**Short problem:** Extract exactly those lines that lie between the start of the material and the line with "r = ray(px, py); t = (z-H)/r.z;", including both boundary lines and no others.

+++ Given information +++

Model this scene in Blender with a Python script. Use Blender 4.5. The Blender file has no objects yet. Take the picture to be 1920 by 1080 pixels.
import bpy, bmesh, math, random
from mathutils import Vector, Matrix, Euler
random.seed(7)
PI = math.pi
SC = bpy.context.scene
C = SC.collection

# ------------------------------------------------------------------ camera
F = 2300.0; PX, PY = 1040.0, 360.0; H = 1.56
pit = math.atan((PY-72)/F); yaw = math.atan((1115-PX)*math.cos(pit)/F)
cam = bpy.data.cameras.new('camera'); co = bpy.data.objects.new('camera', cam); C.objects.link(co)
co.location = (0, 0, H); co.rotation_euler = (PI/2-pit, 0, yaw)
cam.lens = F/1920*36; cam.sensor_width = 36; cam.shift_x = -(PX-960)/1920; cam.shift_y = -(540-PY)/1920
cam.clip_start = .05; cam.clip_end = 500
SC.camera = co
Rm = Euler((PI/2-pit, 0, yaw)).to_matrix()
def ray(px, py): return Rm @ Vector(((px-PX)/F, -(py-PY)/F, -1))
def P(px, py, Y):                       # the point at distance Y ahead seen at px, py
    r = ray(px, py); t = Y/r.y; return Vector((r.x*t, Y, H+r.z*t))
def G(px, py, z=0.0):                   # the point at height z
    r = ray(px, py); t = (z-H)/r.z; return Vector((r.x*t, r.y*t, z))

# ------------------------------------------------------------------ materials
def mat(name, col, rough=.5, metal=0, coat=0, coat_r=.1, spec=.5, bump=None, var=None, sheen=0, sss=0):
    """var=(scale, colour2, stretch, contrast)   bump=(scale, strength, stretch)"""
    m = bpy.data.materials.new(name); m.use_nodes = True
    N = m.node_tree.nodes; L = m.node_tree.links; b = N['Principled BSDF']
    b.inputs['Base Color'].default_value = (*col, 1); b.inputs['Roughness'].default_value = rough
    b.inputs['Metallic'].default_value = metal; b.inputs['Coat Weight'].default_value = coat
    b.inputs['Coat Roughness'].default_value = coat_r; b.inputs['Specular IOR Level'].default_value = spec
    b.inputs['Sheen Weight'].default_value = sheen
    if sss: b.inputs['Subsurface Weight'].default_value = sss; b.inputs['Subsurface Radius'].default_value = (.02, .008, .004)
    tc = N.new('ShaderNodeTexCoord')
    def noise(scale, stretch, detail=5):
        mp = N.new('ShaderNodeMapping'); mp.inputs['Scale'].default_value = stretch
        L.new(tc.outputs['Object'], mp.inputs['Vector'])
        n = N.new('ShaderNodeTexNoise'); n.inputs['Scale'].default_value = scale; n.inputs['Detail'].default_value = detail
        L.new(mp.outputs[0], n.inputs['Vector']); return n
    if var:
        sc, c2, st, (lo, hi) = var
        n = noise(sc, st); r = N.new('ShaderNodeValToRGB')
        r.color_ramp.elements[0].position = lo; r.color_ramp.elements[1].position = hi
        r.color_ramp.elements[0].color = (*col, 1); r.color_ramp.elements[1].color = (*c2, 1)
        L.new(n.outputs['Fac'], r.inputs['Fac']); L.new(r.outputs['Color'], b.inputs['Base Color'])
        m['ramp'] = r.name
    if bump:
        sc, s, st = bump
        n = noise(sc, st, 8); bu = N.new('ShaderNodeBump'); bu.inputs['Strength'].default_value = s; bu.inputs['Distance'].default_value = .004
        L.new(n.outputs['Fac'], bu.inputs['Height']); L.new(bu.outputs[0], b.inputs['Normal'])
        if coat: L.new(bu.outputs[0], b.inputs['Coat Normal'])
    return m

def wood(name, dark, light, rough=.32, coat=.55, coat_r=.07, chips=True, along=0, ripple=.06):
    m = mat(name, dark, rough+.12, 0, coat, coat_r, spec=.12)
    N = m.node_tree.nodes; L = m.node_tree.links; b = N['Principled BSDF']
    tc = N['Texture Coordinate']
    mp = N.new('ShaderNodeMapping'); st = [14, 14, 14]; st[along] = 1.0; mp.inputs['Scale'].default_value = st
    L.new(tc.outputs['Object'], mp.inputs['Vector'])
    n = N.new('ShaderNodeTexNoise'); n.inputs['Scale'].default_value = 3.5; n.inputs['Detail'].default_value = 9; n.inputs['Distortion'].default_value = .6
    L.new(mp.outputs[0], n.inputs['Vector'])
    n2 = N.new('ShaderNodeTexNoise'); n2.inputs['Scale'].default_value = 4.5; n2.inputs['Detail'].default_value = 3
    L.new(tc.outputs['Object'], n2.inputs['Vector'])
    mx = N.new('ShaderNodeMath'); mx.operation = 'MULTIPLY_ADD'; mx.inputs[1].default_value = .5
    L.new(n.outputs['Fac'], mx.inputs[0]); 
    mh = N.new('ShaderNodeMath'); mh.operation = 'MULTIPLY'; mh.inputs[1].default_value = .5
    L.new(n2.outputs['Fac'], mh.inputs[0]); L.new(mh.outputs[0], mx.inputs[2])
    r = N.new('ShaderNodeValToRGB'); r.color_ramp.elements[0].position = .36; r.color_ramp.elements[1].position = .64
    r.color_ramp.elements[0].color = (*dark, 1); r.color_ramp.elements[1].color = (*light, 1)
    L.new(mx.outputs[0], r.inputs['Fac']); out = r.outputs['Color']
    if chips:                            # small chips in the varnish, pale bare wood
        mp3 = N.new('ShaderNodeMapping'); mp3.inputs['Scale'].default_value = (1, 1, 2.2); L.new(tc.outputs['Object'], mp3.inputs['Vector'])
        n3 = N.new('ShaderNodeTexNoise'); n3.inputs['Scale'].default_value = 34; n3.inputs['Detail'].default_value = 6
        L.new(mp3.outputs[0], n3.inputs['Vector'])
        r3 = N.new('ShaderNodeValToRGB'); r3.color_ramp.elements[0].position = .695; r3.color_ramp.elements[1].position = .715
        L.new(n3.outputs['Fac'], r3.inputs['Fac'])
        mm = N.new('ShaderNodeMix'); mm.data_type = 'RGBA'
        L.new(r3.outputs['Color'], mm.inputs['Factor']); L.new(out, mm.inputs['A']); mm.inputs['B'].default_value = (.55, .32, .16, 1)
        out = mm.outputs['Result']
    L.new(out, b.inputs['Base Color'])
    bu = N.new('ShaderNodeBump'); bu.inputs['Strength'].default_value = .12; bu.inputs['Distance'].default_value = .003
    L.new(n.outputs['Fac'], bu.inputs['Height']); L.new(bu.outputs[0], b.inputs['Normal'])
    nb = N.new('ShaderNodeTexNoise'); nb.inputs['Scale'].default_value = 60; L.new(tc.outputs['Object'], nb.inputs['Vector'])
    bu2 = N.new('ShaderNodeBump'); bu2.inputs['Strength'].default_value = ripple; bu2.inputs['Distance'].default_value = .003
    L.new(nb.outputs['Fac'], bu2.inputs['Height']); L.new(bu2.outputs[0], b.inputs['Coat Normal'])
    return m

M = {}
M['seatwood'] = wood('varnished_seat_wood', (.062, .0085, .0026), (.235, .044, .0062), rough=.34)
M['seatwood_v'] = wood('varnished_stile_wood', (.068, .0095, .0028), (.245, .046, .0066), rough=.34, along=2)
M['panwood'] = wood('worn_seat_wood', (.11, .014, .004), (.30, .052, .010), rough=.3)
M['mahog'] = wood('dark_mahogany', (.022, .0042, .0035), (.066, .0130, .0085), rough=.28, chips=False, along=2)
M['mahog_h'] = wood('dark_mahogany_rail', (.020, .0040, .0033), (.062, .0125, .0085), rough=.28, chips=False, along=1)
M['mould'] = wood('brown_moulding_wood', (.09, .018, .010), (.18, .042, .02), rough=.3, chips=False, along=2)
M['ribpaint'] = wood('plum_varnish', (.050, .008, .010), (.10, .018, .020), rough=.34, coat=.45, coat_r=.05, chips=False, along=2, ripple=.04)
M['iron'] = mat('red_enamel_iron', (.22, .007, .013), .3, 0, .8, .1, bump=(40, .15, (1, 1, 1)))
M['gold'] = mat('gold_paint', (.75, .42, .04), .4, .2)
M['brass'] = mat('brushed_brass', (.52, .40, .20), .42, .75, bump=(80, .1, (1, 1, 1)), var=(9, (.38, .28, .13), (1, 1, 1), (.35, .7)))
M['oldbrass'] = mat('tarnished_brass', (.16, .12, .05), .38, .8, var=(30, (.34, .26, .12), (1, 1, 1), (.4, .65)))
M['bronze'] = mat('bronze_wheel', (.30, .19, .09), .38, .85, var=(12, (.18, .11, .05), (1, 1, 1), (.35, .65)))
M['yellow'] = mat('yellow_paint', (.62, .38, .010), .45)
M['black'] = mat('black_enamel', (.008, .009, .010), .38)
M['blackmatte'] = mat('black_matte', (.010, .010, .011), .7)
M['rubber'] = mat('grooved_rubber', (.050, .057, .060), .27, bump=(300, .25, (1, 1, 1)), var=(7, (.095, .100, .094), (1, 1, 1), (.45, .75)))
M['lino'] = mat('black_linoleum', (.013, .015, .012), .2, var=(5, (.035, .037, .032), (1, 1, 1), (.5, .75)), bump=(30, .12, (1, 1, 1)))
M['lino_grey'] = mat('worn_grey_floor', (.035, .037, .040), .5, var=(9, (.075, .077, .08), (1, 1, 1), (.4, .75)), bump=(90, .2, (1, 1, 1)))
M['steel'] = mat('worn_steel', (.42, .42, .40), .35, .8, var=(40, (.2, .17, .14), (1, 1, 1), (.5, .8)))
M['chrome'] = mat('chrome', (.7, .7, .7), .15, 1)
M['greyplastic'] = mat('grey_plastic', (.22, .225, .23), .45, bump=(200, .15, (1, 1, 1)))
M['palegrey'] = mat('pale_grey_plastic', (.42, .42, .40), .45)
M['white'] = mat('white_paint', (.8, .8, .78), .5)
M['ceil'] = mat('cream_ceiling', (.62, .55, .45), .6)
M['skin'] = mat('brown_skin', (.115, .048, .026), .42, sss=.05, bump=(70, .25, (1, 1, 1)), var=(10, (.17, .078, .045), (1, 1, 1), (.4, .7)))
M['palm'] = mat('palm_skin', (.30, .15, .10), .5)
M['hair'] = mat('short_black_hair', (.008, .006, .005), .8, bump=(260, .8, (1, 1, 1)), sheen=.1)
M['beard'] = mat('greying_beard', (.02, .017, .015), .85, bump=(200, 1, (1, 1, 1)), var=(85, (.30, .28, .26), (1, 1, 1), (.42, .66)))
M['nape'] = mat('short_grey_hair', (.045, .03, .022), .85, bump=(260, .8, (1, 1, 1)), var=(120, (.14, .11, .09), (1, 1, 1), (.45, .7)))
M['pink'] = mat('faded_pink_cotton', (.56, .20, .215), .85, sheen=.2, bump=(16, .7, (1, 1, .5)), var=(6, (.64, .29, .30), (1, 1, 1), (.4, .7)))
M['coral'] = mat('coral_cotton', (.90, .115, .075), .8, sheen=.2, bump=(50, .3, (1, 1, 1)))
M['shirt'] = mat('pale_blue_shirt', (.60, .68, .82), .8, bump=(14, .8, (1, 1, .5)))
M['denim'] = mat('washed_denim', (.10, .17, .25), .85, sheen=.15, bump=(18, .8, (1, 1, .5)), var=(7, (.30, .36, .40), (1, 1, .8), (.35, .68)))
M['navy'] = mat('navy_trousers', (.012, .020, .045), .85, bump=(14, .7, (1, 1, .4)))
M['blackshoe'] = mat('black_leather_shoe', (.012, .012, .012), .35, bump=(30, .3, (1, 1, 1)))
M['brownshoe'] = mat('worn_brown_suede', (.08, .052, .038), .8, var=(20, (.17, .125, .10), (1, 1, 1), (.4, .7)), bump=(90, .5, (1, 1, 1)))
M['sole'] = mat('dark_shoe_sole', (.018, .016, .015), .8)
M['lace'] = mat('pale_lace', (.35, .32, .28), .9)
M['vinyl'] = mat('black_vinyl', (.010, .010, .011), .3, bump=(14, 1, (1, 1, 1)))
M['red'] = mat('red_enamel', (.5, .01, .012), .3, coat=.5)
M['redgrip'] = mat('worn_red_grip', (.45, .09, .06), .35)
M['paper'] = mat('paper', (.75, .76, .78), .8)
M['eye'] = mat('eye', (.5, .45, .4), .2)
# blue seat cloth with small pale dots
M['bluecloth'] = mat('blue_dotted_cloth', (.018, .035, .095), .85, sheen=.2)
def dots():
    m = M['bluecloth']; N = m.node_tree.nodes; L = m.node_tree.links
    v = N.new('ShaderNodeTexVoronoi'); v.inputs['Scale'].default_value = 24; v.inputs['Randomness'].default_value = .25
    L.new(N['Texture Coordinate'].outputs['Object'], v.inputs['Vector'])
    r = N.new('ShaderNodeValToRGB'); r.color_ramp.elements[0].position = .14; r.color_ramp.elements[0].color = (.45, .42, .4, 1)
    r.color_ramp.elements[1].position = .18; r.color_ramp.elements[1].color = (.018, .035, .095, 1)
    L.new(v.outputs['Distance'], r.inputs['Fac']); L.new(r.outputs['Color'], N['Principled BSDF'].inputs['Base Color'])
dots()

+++

**Exercise answer:**
Model this scene in Blender with a Python script. Use Blender 4.5. The Blender file has no objects yet. Take the picture to be 1920 by 1080 pixels.
import bpy, bmesh, math, random
from mathutils import Vector, Matrix, Euler
random.seed(7)
PI = math.pi
SC = bpy.context.scene
C = SC.collection

# ------------------------------------------------------------------ camera
F = 2300.0; PX, PY = 1040.0, 360.0; H = 1.56
pit = math.atan((PY-72)/F); yaw = math.atan((1115-PX)*math.cos(pit)/F)
cam = bpy.data.cameras.new('camera'); co = bpy.data.objects.new('camera', cam); C.objects.link(co)
co.location = (0, 0, H); co.rotation_euler = (PI/2-pit, 0, yaw)
cam.lens = F/1920*36; cam.sensor_width = 36; cam.shift_x = -(PX-960)/1920; cam.shift_y = -(540-PY)/1920
cam.clip_start = .05; cam.clip_end = 500
SC.camera = co
Rm = Euler((PI/2-pit, 0, yaw)).to_matrix()
def ray(px, py): return Rm @ Vector(((px-PX)/F, -(py-PY)/F, -1))
def P(px, py, Y):                       # the point at distance Y ahead seen at px, py
    r = ray(px, py); t = Y/r.y; return Vector((r.x*t, Y, H+r.z*t))
def G(px, py, z=0.0):                   # the point at height z
    r = ray(px, py); t = (z-H)/r.z; return Vector((r.x*t, r.y*t, z))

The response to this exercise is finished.